DO THIS - Word for word, restate every line of the listing that follows.
- - -
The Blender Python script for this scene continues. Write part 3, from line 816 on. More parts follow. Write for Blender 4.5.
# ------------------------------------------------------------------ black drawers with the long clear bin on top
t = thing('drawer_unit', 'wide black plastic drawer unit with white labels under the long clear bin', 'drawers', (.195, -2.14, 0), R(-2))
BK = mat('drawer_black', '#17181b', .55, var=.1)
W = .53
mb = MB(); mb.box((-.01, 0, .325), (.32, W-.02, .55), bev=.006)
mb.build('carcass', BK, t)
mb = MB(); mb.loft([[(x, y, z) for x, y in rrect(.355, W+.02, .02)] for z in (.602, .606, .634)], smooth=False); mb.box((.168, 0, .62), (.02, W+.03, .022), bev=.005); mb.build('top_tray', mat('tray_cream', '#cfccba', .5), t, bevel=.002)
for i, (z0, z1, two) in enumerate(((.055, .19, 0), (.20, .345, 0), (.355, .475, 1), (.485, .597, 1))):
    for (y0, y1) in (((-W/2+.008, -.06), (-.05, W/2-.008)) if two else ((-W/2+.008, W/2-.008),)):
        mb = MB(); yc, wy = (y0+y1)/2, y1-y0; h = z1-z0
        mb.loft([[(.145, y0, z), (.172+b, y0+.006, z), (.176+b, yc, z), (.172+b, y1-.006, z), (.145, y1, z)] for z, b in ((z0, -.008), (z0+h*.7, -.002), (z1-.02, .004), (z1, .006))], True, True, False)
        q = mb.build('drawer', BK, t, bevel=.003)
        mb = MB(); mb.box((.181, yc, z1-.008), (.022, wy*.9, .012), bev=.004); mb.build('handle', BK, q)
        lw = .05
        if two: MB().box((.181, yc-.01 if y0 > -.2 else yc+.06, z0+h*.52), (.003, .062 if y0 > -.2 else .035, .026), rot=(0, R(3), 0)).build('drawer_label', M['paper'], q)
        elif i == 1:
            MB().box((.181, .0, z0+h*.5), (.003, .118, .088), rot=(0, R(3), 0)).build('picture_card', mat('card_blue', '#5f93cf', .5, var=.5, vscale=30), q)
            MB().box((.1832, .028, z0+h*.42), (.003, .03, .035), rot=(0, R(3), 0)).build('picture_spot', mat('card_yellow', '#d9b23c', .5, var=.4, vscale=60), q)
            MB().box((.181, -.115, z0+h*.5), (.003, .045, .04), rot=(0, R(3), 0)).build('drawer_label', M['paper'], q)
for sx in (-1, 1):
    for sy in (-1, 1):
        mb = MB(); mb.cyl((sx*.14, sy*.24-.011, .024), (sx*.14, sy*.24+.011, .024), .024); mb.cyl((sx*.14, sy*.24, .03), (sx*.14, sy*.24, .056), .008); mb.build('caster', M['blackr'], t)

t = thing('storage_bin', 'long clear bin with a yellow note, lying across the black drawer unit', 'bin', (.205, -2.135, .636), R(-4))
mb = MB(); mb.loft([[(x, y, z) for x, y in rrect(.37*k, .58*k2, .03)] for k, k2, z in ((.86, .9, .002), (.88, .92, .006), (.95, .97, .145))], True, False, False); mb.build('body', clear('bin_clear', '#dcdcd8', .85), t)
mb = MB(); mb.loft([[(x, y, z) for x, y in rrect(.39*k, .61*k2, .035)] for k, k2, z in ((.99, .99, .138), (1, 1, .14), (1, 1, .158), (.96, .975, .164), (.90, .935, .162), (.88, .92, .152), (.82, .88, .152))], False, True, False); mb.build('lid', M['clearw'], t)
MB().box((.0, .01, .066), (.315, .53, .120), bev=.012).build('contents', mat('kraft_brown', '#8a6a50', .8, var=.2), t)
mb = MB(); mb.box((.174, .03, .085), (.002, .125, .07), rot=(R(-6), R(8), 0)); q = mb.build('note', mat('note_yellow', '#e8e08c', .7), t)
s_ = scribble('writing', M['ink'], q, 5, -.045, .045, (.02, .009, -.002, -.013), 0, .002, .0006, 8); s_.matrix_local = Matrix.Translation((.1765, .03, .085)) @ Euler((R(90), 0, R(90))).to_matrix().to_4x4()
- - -
FINISHED ANSWER -
The Blender Python script for this scene continues. Write part 3, from line 816 on. More parts follow. Write for Blender 4.5.
# ------------------------------------------------------------------ black drawers with the long clear bin on top
t = thing('drawer_unit', 'wide black plastic drawer unit with white labels under the long clear bin', 'drawers', (.195, -2.14, 0), R(-2))
BK = mat('drawer_black', '#17181b', .55, var=.1)
W = .53
mb = MB(); mb.box((-.01, 0, .325), (.32, W-.02, .55), bev=.006)
mb.build('carcass', BK, t)
mb = MB(); mb.loft([[(x, y, z) for x, y in rrect(.355, W+.02, .02)] for z in (.602, .606, .634)], smooth=False); mb.box((.168, 0, .62), (.02, W+.03, .022), bev=.005); mb.build('top_tray', mat('tray_cream', '#cfccba', .5), t, bevel=.002)
for i, (z0, z1, two) in enumerate(((.055, .19, 0), (.20, .345, 0), (.355, .475, 1), (.485, .597, 1))):
    for (y0, y1) in (((-W/2+.008, -.06), (-.05, W/2-.008)) if two else ((-W/2+.008, W/2-.008),)):
        mb = MB(); yc, wy = (y0+y1)/2, y1-y0; h = z1-z0
        mb.loft([[(.145, y0, z), (.172+b, y0+.006, z), (.176+b, yc, z), (.172+b, y1-.006, z), (.145, y1, z)] for z, b in ((z0, -.008), (z0+h*.7, -.002), (z1-.02, .004), (z1, .006))], True, True, False)
        q = mb.build('drawer', BK, t, bevel=.003)
        mb = MB(); mb.box((.181, yc, z1-.008), (.022, wy*.9, .012), bev=.004); mb.build('handle', BK, q)
        lw = .05
        if two: MB().box((.181, yc-.01 if y0 > -.2 else yc+.06, z0+h*.52), (.003, .062 if y0 > -.2 else .035, .026), rot=(0, R(3), 0)).build('drawer_label', M['paper'], q)
        elif i == 1:
            MB().box((.181, .0, z0+h*.5), (.003, .118, .088), rot=(0, R(3), 0)).build('picture_card', mat('card_blue', '#5f93cf', .5, var=.5, vscale=30), q)
            MB().box((.1832, .028, z0+h*.42), (.003, .03, .035), rot=(0, R(3), 0)).build('picture_spot', mat('card_yellow', '#d9b23c', .5, var=.4, vscale=60), q)
            MB().box((.181, -.115, z0+h*.5), (.003, .045, .04), rot=(0, R(3), 0)).build('drawer_label', M['paper'], q)
for sx in (-1, 1):
    for sy in (-1, 1):
        mb = MB(); mb.cyl((sx*.14, sy*.24-.011, .024), (sx*.14, sy*.24+.011, .024), .024); mb.cyl((sx*.14, sy*.24, .03), (sx*.14, sy*.24, .056), .008); mb.build('caster', M['blackr'], t)

t = thing('storage_bin', 'long clear bin with a yellow note, lying across the black drawer unit', 'bin', (.205, -2.135, .636), R(-4))
mb = MB(); mb.loft([[(x, y, z) for x, y in rrect(.37*k, .58*k2, .03)] for k, k2, z in ((.86, .9, .002), (.88, .92, .006), (.95, .97, .145))], True, False, False); mb.build('body', clear('bin_clear', '#dcdcd8', .85), t)
mb = MB(); mb.loft([[(x, y, z) for x, y in rrect(.39*k, .61*k2, .035)] for k, k2, z in ((.99, .99, .138), (1, 1, .14), (1, 1, .158), (.96, .975, .164), (.90, .935, .162), (.88, .92, .152), (.82, .88, .152))], False, True, False); mb.build('lid', M['clearw'], t)
MB().box((.0, .01, .066), (.315, .53, .120), bev=.012).build('contents', mat('kraft_brown', '#8a6a50', .8, var=.2), t)
mb = MB(); mb.box((.174, .03, .085), (.002, .125, .07), rot=(R(-6), R(8), 0)); q = mb.build('note', mat('note_yellow', '#e8e08c', .7), t)
s_ = scribble('writing', M['ink'], q, 5, -.045, .045, (.02, .009, -.002, -.013), 0, .002, .0006, 8); s_.matrix_local = Matrix.Translation((.1765, .03, .085)) @ Euler((R(90), 0, R(90))).to_matrix().to_4x4()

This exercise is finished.